## Challenge
Omit pictures and quote the listing below line by line, from its start through the line that holds "COL = sc.collection".

## Information shown
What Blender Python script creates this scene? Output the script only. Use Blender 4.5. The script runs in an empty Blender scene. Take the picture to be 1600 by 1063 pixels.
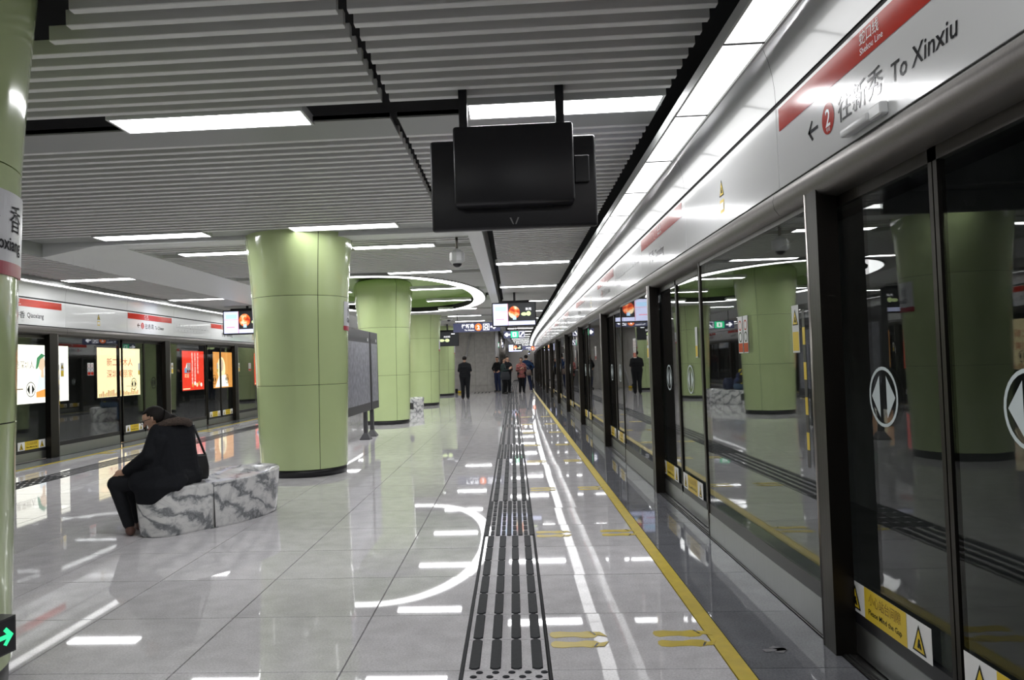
import bpy, bmesh, math, random
from mathutils import Vector, Matrix
random.seed(7)
sc = bpy.context.scene
COL = sc.collection

# ---------------------------------------------------------------- camera, world, exposure
F, PXC, PYC, HCAM, ROLL = 1226.0, 730.0, 531.5, 1.4, 0.031
VP = (802.0, 568.0)
yw = Vector(((VP[0]-PXC)/F, (VP[1]-PYC)/F, 1.0)).normalized()      # world +Y seen in camera axes (x right, y down, z forward)
xw = Vector((1.0, -ROLL, 0.0)); xw = (xw - yw*xw.dot(yw)).normalized()
zw = xw.cross(yw)
if zw.y > 0: zw = -zw
cam = bpy.data.cameras.new('camera'); camo = bpy.data.objects.new('camera', cam); COL.objects.link(camo)
cr = Vector((xw.x, yw.x, zw.x)); cd = Vector((xw.y, yw.y, zw.y)); cf = Vector((xw.z, yw.z, zw.z))
M = Matrix((( cr.x, -cd.x, -cf.x, 0), (cr.y, -cd.y, -cf.y, 0), (cr.z, -cd.z, -cf.z, HCAM), (0, 0, 0, 1)))
camo.matrix_world = M
cam.sensor_fit = 'HORIZONTAL'; cam.sensor_width = 36.0; cam.lens = F/1600*36.0
cam.shift_x = (800-PXC)/1600.0
cam.clip_start = 0.05; cam.clip_end = 400
sc.camera = camo
w = bpy.data.worlds.new('world'); sc.world = w; w.use_nodes = True
w.node_tree.nodes['Background'].inputs[0].default_value = (0.5, 0.55, 0.6, 1)
w.node_tree.nodes['Background'].inputs[1].default_value = 0.02
sc.view_settings.view_transform = 'Standard'; sc.view_settings.look = 'None'
sc.view_settings.exposure = 0.28; sc.view_settings.gamma = 1.0; sc.view_settings.use_curve_mapping = False
LAMP = 19.0                                                          # radiance of the fluorescent diffusers
sc.cycles.max_bounces = 10; sc.cycles.transparent_max_bounces = 24
sc.cycles.glossy_bounces = 5; sc.cycles.diffuse_bounces = 6; sc.cycles.transmission_bounces = 6
sc.cycles.sample_clamp_indirect = 6.0; sc.cycles.caustics_reflective = False; sc.cycles.caustics_refractive = False

# ---------------------------------------------------------------- materials
def newmat(name):
    m = bpy.data.materials.new(name); m.use_nodes = True
    return m, m.node_tree.nodes, m.node_tree.links, m.node_tree.nodes['Principled BSDF']
def mat(name, col, rough=0.5, metal=0.0, spec=0.5, coat=0.0, noise=0.0, nscale=20.0, bump=0.0):
    m, N, L, b = newmat(name)
    b.inputs['Base Color'].default_value = (*col, 1); b.inputs['Roughness'].default_value = rough
    b.inputs['Metallic'].default_value = metal; b.inputs['Specular IOR Level'].default_value = spec
    if coat: b.inputs['Coat Weight'].default_value = coat; b.inputs['Coat Roughness'].default_value = 0.04
    if noise or bump:
        g = N.new('ShaderNodeNewGeometry'); n = N.new('ShaderNodeTexNoise'); n.inputs['Scale'].default_value = nscale
        n.inputs['Detail'].default_value = 4; L.new(g.outputs['Position'], n.inputs['Vector'])
        if noise:
            r = N.new('ShaderNodeValToRGB')
            r.color_ramp.elements[0].position = 0.3; r.color_ramp.elements[1].position = 0.7
            r.color_ramp.elements[0].color = (*[max(0, c*(1-noise)) for c in col], 1)
            r.color_ramp.elements[1].color = (*[min(1, c*(1+noise)) for c in col], 1)
            L.new(n.outputs['Fac'], r.inputs[0]); L.new(r.outputs[0], b.inputs['Base Color'])
        if bump:
            bp = N.new('ShaderNodeBump'); bp.inputs['Strength'].default_value = bump; bp.inputs['Distance'].default_value = 0.01
            L.new(n.outputs['Fac'], bp.inputs['Height']); L.new(bp.outputs[0], b.inputs['Normal'])
    return m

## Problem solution
What Blender Python script creates this scene? Output the script only. Use Blender 4.5. The script runs in an empty Blender scene. Take the picture to be 1600 by 1063 pixels.
import bpy, bmesh, math, random
from mathutils import Vector, Matrix
random.seed(7)
sc = bpy.context.scene
COL = sc.collection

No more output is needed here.